Un regalo se l’è fatto anche Domenico Danti, che della Virtus è centrocampista, domenica in gol nel 2-0 al Liventina che ha regalato ufficialmente la C: «Sono un calciatore rinato» sospira. Danti, 29 anni e una lunga carriera in C, ma con puntate anche in B con Vicenza e Reggina, nel 2015 fu squalificato un anno per il famoso Salernitana-Nocerina del 20 novembre 2014, in cui la Nocerina su pressione dei suoi tifosi (a cui era sta vietata la trasferta) fece mancare il numero minimo di giocatori in campo. «Avevo una carriera avviata, ma dopo ho passato momenti tribolati. Ero a terra. Poi la scorsa estate mi ha chiamato il ds Matteo Corradini spiegandomi cos’era la Virtus. All’inizio ero imbarazzato, il Gigi (Fresco, ndr) non vuole essere chiamato mister ma solo Gigi e io non riuscivo ad abituarmi. Poi trovavo strano che lui fosse anche il presidente. Ma devo ringraziarlo, come devo ringraziare l’assistente tecnico Mirko Zatacchetto. La Virtus è una famiglia, Gigi ha impostato la società in questo modo da più di trent’anni e non si snaturerà certo ora. La mia volontà è di restare, non c’è molta differenza tra D e C».

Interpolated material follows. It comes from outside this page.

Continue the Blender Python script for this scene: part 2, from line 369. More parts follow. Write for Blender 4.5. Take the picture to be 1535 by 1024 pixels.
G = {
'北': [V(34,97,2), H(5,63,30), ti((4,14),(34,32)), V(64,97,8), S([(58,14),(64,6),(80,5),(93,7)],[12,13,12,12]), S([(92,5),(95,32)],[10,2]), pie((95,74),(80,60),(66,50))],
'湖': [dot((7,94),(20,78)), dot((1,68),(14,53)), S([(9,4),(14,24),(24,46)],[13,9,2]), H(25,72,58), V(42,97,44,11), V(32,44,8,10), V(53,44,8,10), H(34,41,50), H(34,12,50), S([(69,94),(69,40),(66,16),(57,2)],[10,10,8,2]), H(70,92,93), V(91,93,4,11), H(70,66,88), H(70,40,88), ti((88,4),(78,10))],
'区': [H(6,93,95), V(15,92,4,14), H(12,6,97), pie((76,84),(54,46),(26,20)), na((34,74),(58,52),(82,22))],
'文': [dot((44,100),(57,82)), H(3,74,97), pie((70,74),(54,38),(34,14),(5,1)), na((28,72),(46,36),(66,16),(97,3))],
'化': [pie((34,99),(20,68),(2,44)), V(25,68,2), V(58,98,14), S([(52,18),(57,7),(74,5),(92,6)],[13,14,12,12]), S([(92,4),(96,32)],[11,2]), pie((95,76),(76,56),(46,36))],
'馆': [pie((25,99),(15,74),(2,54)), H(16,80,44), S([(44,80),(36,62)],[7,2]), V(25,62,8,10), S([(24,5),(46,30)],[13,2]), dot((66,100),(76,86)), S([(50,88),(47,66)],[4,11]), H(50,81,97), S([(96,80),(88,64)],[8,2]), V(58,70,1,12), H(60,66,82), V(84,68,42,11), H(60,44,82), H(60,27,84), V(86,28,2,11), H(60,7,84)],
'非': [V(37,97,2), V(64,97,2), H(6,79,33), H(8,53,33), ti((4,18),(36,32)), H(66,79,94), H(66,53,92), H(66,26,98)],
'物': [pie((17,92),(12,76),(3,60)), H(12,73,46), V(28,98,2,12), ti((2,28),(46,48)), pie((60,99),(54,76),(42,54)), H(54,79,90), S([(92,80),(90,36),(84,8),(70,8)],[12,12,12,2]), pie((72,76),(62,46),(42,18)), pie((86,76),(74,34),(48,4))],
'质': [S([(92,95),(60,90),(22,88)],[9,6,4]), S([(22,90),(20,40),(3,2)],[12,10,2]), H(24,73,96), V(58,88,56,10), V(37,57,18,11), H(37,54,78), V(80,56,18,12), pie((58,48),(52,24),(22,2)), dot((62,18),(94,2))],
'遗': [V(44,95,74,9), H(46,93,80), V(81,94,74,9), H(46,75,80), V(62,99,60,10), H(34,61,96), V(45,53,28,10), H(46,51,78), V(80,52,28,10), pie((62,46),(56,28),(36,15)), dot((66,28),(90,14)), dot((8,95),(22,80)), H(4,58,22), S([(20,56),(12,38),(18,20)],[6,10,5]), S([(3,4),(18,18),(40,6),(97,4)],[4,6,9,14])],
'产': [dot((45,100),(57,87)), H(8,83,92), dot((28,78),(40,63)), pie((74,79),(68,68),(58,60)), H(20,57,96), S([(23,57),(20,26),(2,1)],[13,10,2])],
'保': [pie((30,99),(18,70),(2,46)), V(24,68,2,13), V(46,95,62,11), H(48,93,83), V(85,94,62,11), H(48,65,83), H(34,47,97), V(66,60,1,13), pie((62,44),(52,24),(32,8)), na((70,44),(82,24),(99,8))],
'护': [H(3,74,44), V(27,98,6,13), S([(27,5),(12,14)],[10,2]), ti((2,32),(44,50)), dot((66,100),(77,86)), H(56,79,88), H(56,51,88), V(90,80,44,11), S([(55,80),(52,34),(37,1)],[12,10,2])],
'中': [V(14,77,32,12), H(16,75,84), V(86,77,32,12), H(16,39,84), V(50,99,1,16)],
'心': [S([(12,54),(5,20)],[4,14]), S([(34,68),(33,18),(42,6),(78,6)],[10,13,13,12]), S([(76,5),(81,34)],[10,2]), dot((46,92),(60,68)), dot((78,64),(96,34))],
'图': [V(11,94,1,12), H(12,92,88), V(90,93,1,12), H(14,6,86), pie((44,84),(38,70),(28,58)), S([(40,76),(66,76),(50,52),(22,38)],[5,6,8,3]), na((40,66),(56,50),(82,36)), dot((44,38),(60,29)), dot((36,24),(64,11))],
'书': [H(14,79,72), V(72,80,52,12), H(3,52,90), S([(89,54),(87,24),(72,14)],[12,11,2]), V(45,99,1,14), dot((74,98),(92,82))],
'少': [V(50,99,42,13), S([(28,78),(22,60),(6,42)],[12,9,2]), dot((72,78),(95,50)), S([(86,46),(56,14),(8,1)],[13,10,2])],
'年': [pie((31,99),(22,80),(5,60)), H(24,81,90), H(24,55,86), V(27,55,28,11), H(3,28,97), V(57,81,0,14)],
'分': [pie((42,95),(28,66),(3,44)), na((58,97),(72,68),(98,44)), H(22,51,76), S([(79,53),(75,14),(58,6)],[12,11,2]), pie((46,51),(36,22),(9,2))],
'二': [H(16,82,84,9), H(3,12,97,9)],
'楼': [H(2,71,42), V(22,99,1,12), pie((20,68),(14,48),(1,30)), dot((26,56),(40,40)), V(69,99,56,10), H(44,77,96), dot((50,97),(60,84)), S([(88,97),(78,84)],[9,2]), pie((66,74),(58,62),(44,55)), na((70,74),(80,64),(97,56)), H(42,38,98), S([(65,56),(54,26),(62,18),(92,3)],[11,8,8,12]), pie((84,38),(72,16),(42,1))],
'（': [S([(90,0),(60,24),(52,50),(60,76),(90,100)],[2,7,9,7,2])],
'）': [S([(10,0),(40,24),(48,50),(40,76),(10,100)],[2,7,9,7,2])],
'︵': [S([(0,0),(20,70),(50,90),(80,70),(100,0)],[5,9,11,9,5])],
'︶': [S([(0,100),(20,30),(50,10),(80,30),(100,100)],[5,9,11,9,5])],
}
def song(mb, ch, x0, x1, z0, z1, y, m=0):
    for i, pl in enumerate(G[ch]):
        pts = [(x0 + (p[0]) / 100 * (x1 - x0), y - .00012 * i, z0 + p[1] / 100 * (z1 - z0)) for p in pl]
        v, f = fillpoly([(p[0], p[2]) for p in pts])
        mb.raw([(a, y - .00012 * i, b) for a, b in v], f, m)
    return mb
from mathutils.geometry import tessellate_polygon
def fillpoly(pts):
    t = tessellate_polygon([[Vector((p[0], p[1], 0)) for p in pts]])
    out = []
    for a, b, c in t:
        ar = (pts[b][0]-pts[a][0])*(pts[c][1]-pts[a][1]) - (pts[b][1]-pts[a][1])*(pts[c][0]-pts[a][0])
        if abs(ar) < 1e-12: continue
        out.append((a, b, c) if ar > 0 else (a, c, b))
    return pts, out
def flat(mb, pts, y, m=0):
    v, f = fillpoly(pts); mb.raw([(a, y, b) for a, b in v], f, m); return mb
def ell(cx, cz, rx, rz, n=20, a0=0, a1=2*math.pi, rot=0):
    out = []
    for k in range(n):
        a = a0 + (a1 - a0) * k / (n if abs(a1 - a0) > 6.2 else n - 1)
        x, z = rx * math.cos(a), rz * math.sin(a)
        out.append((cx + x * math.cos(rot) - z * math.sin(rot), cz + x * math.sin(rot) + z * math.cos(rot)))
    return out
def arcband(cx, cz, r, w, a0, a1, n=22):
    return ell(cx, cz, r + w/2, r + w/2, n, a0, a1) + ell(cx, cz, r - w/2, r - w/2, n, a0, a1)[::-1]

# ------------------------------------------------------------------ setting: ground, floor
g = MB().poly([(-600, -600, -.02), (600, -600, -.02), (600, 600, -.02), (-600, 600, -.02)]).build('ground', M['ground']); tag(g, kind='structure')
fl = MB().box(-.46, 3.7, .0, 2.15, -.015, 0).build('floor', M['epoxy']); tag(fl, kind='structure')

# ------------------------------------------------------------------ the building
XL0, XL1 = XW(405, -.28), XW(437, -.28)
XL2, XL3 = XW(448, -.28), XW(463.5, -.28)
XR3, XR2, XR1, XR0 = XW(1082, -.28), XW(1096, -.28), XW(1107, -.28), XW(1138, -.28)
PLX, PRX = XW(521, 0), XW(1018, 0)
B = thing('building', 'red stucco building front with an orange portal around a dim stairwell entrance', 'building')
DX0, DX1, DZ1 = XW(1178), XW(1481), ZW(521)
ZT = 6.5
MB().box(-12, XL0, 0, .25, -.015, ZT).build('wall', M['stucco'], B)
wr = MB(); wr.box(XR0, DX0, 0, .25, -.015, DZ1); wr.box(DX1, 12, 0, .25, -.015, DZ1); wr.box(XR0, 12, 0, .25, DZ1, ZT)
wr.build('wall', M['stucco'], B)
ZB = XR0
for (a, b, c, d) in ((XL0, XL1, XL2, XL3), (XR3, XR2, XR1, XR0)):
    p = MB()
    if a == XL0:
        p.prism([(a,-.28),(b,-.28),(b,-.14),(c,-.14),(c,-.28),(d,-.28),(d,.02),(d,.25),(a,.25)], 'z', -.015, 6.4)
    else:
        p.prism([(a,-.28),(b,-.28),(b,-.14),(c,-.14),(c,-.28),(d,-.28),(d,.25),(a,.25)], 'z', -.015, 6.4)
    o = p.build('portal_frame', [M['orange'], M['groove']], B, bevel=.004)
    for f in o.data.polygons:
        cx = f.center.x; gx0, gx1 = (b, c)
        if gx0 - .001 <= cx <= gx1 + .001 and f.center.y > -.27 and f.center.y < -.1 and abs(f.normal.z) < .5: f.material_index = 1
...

Parla di «gruppo indissolubile cementato dal carisma del Gigi» Federico Maccarone, 24 anni, di Villafranca, difensore per hobby e agente immobiliare di professione: «Stamattina (ieri ndr) dopo la serata di festa ho aperto l’ufficio come al solito. Sdoppiarsi è stressante, già in serie D ti alleni tutti i giorni. In C non cambierà granché sotto il profilo dell’impegno, ma sarà ancora più dura a livello mentale. Ci ho già giocato un anno e mezzo, tra Sud Tirol e Barletta, appena uscito dalla Primavera del Chievo. Allora avevo in testa di fare solo il calciatore. Poi a Barletta successe una brutta storia: mia madre si ammalò e chiesi di andarmene per riavvicinarmi a casa, ma la società scambiò la richiesta per un capriccio. Dalla delusione decisi di smettere e cominciai a lavorare. Poi mi chiamò il Gigi e approdai alla Virtus. Questo è il quarto anno. In C torno volentieri ma solo se sarà con la Virtus, altrimenti resto nei dilettanti. Voglio portare avanti il mio lavoro, che mi inorgoglisce. Molti miei coetanei si sentono già calciatori, io preferisco rimanere con i piedi a terra».